California Bears Football: Who Is Sonny Dykes and Where Did He Come From?

Sam Schwartz@seschwartz365Correspondent IDecember 6, 2012

HOUSTON, TX - SEPTEMBER 08: Head coach Sonny Dykes cheers on his team after a defensive stop against the Houston Cougars at Robertson Stadium on September 8, 2012 in Houston, Texas. Louisiana Tech Bulldogs defeated the Houston Cougars 56-49. (Photo by Bob Levey/Getty Images)
Bob Levey/Getty Images

Following the firing of Jeff Tedford, Cal football has found their new head coach. His replacement in Berkeley will be Sonny Dykes, an offensive mastermind who has coached at Louisiana Tech the last three seasons. Dykes will have to rebuild a program that went 3-9 this past season and missed out on a bowl game for the second time in the last three years.

Dykes has previous experience in the Pac-12 Conference. He was Mike Stoops’ offensive coordinator and quarterbacks coach at Arizona from 2007 to 2009, where his air-raid offense was a success.  

Dykes coached multiple NFL products in Tucson, including New England Patriots superstar Rob Gronkowski. Mike Thomas, currently with the Detroit Lions, caught a Pac-10 record 259 passes with Dykes running the offense.

Before coaching at Arizona, he was an assistant at Kentucky under Hal Mumme and later for Mike Leach at Texas Tech, his alma mater. Dykes' father, Spike, is the winningest coach in Red Raiders’ history. Sonny lived up to his father’s name while helping Leach and current West Virginia head coach Dana Holgorsen run the offense at Texas Tech.

While specifically working with receivers, Dykes helped Wes Welker develop into the three-time NFL receptions leader that he would later become. Furthermore, quarterbacks Cody Hodges and Graham Harrell were among the nation’s best when playing under Dykes.   

After years as the second in command, Dykes was finally given a chance to be a head coach when he was hired to replace Derek Dooley at Louisiana Tech of the WAC in 2010. The Bulldogs finished just 5-7 during his first season, but made immense improvements on offense.

He took the program to new heights in 2011. Louisiana Tech earned its first conference title in 10 years after an 8-4 regular season. The Bulldogs made an appearance in the Poinsettia Bowl, where they lost to TCU.

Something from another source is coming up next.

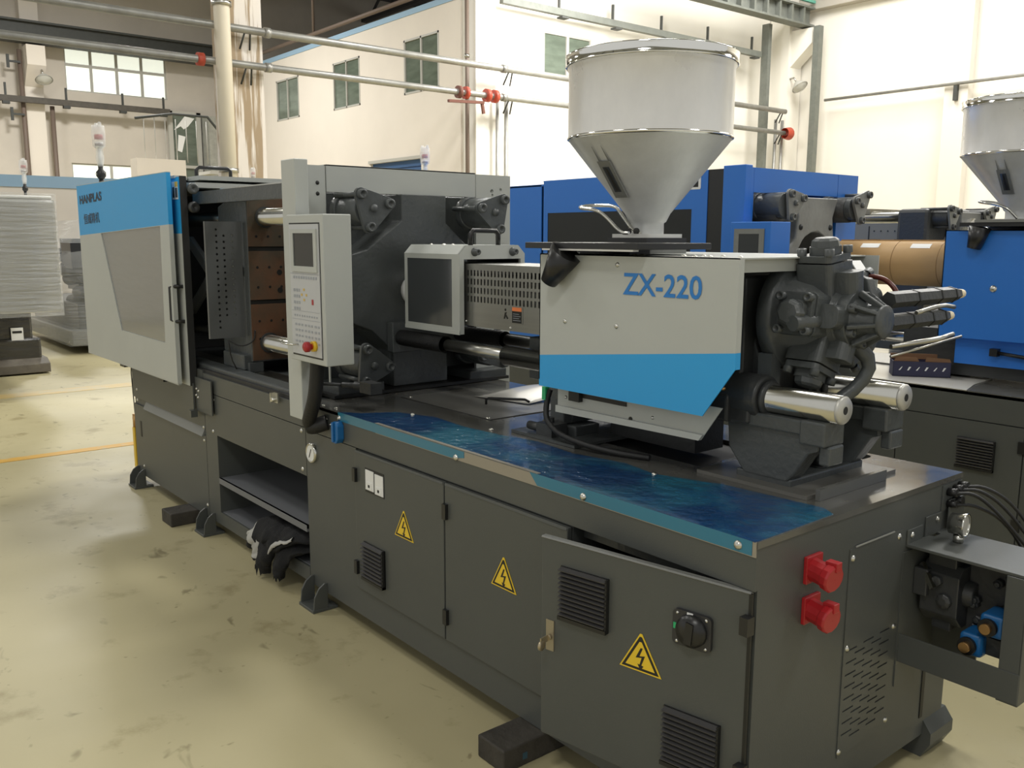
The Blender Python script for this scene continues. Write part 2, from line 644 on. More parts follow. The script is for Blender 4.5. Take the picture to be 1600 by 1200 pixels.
# long pipes running from pillar to pillar
for z, r, lab in ((5.62, .075, 'upper galvanised pipe running from pillar to pillar above the machines'),
                  (4.97, .07, 'lower galvanised pipe running from pillar to pillar above the machines')):
    t = thing('overhead_pipe', lab, 'pipe', (-15.95, 10, z), None)
    MB(PIPE).cyl((-15.95, -3, z), (-15.95, 23.2, z), r, n=14).build('pipe', t)
    for y in (.9, 6.0, 11.9, 17.5):
        MB(PIPE).cyl((-15.95, y - .06, z), (-15.95, y + .06, z), r * 1.3, n=14).build('coupling', t)
    for y in (5.6, 12.1, 23.0):
        MB(BEAM).tube([(-16.10, y - .1, z - .34), (-15.95, y - .05, z - .05), (-15.95, y + .06, z - .05), (-16.10, y + .1, z - .34)], .02, 6).build('bracket', t)
lowpipe = t
RB = mat('rust_bracket', (.16, .06, .04), .7)
MB(REDP).cyl((-15.95, 11.35, 4.97), (-15.95, 11.45, 4.97), .15, n=16).build('red_flange', t)['label'] = 'red pipe flange'
MB(REDP).cyl((-15.95, 11.58, 4.97), (-15.95, 11.68, 4.97), .15, n=16).build('red_flange', t)
MB(REDP).cyl((-15.95, 10.75, 4.97), (-15.95, 10.83, 4.97), .14, n=14).build('red_flange', t)
MB(RB).cyl((-15.95, 10.55, 4.97), (-15.95, 10.63, 4.97), .14, n=14).build('rusty_flange', t)
MB(RB).bar((-15.95, 10.3, 4.75), (-15.95, 11.3, 4.8), .08, .06).bar((-15.95, 11.25, 4.8), (-15.95, 11.3, 4.55), .06, .06).build('rusty_bracket', t)
MB(REDP).cyl((-15.95, 4.6, 4.97), (-15.95, 4.72, 4.97), .12, n=14).build('red_flange', t)
MB(REDP).lathe((-15.95, 23.2, 4.97), (0, 1, 0), [(0, .16), (.25, .2), (.3, .17), (.35, .0)], 14).build('red_cap', t)
for x, y, r, z1, lab in ((-15.62, 4.98, .145, 11.2, 'thick cream drain pipe standing in front of the peeling pillar'),
                         (-16.3, 12.25, .05, 5.0, 'thin steel pipe dropping down right of the office corner'),
                         (-16.3, 11.98, .04, 5.0, 'thinner steel pipe dropping down at the office corner'),
                         (-16.62, 11.32, .05, 9.0, 'brown pipe dropping down left of the office corner')):
    t = thing('standing_pipe', lab, 'pipe', (x, y, 0))
    MB(PVC if r > .1 else (BRNPIPE if 'brown' in lab else PIPE)).cyl((x, y, FL), (x, y, z1), r, n=16).build('pipe', t)
    for z in (2.9, 5.9):
        if z < z1:
            MB(STEEL).cyl((x, y, z), (x, y, z + .08), r * 1.25, n=14).build('clamp', t)
for y, x, m, r in ((23.15, -16.1, BEAMG, .18), (23.75, -15.7, BEAMG, .22), (24.0, -15.2, PIPE, .08), (22.9, -15.8, PIPE, .06)):
    pass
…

2012 featured a number of highs in Ruston, but ended on a very sour note. They cracked the top 25 in the BCS, AP and Coaches Polls, and received a ranking as high as 18 in the Coaches Poll. The Bulldogs won two games against teams from BCS conferences, including a blowout of Illinois 52-24 in Champaign.

Their biggest game of the season, maybe even the biggest game in program history, was a loss to “Johnny Football” and Texas A&M in October. Although they lost 59-57, it was a success because the Bulldogs proved that they could contend with a top-notch program, nevertheless an SEC team that went on to beat Alabama.

Louisiana Tech lost their final two games of the season in heartbreaking fashion to ranked teams. They finished the year 9-3 and earned an invitation to the Independence Bowl, but declined the offer in search of playing in a bigger bowl. When no other bowl called, Ohio had already agreed to take fill the vacancy in the Independence Bowl, leaving the Bulldogs without a home for the postseason.

In the end, Louisiana Tech finished the season as the highest scoring team in the country. In just three years, Dykes took a team that could barely score a touchdown and turned them into an offensive showcase that put up 51.5 points per game. The Bulldogs needed every point that they can get since their defense was the worst in the nation.

Dykes has a lot of work to do at Cal. It is much harder to build a winner in the Pac-12 than it is in the WAC. His onetime mentor Mike Leach's air-attack was shut down during his first year at Washington State.

Dykes is a proven winner.  As long as he finds some defense, he should able to turn Cal around into the team that Jeff Tedford helped them become prior to his fall.